As an adult, I should recognize crass advertising when I see it. Bright colors that pop on the foods one eats are contra-indicators of nutrition and taste in the same way that bright colors on insects are contra-indicators of safety and cuddliness. Advertising is camouflage: dressing up like the opposite of what you are. Every grown-up knows this. Anyone who survives much past eighteen years has necessarily braved the ravages of modern advertising and must know, from experience, that the harder an ad man tries to convince you of A, the more certain you may be that not-A is the case.

Nonetheless, I recently found myself boiling the water for a box of Kraft Velveeta: Shells & Cheese. I did not buy this box. It was given to me. And fool that I am, I accepted it, and all it contained.


This particular Velveeta box included shells, a shiny astronaut-packet of cheese sauce, and a smaller white packet of  crumbled bacon. The bacon was something of a selling point on the box's cover:

BACON
Creamy Cheese Sauce
with Real Bacon Pieces & Shell Pasta

The Oscar Mayer logo winked at me beside this sub-subtitle. There was also an invitation to find "More Dinner Ideas At VELVEETA.COM." I did not take advantage of this offer.

Boxed mac'n'cheese is a class-oriented meal. There is a vast gulf between the pre-industrial version of this food (fresh macaroni, real cow cheese) and the contemporary Frankenstein which lines the shelves of discount grocers everywhere. Boxed mac'n'cheese is cheap to produce, lasts forever, and is easy to cook. A truly proletarian dish. Most mac'n'cheese I've encountered includes a packet of "cheese powder," which one mixes with milk to produce "cheese sauce."

When "cheese" stops being a noun and is transfigured into an adjective for nouns like "powder" or "sauce," a lie is being told. This is the same trick that's played when beverage producers use "apple" or "orange" or "juice" as an adjective to the word "drink." The connotations of "cheese" or "juice" are appended to a noun which describes only the physical appearance of its referent: "powder," "sauce," "drink." Substances which are non-nutritive gain the appearance of nutrition and taste via creative use of adjectives. These "foods" are the eating-analogue to virtual reality or reality television or televised war: they have only qualities, no substance. (Read Zizek's discussion of decaf coffee, here.)

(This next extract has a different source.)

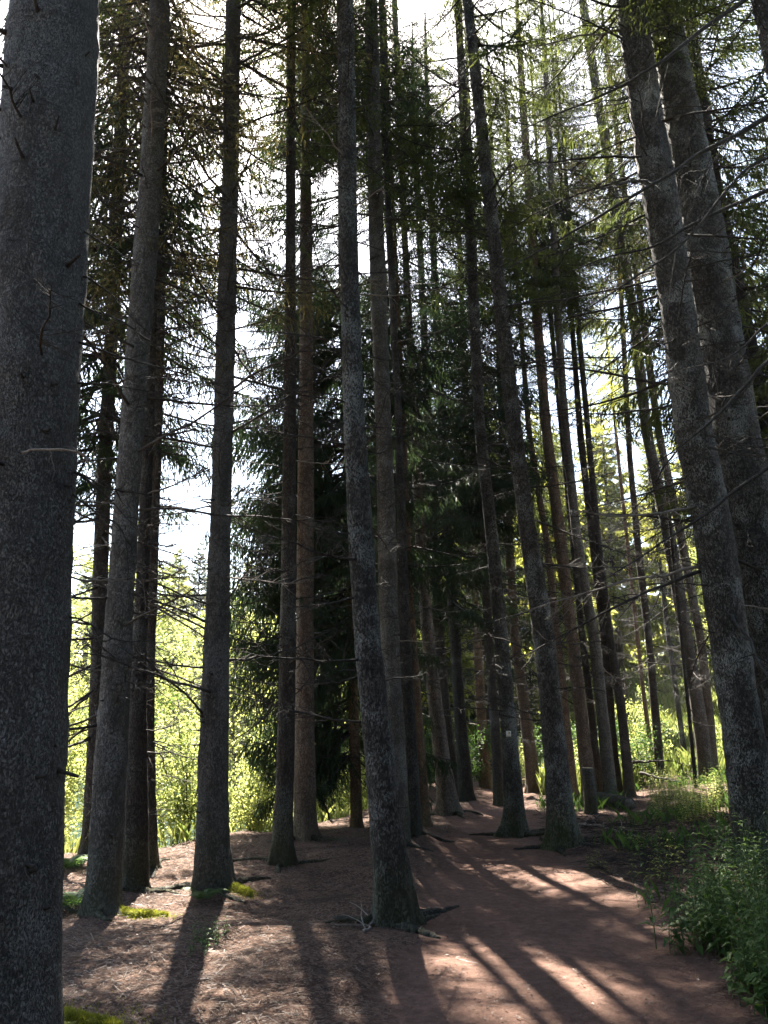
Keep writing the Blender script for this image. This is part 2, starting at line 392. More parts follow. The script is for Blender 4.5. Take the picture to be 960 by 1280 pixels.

And it seems to me that qualities without substance are only attractive if consumers don't believe in reality outside their own experience. (By "believe," I mean beliefs that one does, not what one thinks or says that she believes.) Something like Velveeta: Shells & Cheese only makes sense to solipsists who believe that if something walks like a duck and quacks like a duck, then it definitely is a duck. "It looks like cheese. They call it cheese. I guess it must be cheese."

Once the shells had boiled, I drained the water and mixed in the cheese sauce and dried bacon bits. A smell filled my kitchen half food-like, half-industrial. I managed to swallow about three bites before my stomach informed me in no uncertain terms that whatever I was eating, it was not food, and it was not welcome. After I fed a spoonfull to my partner to get a second opinion, he punched me in the arm. "Why did you feed that to me?" he said, spitting it into the compost.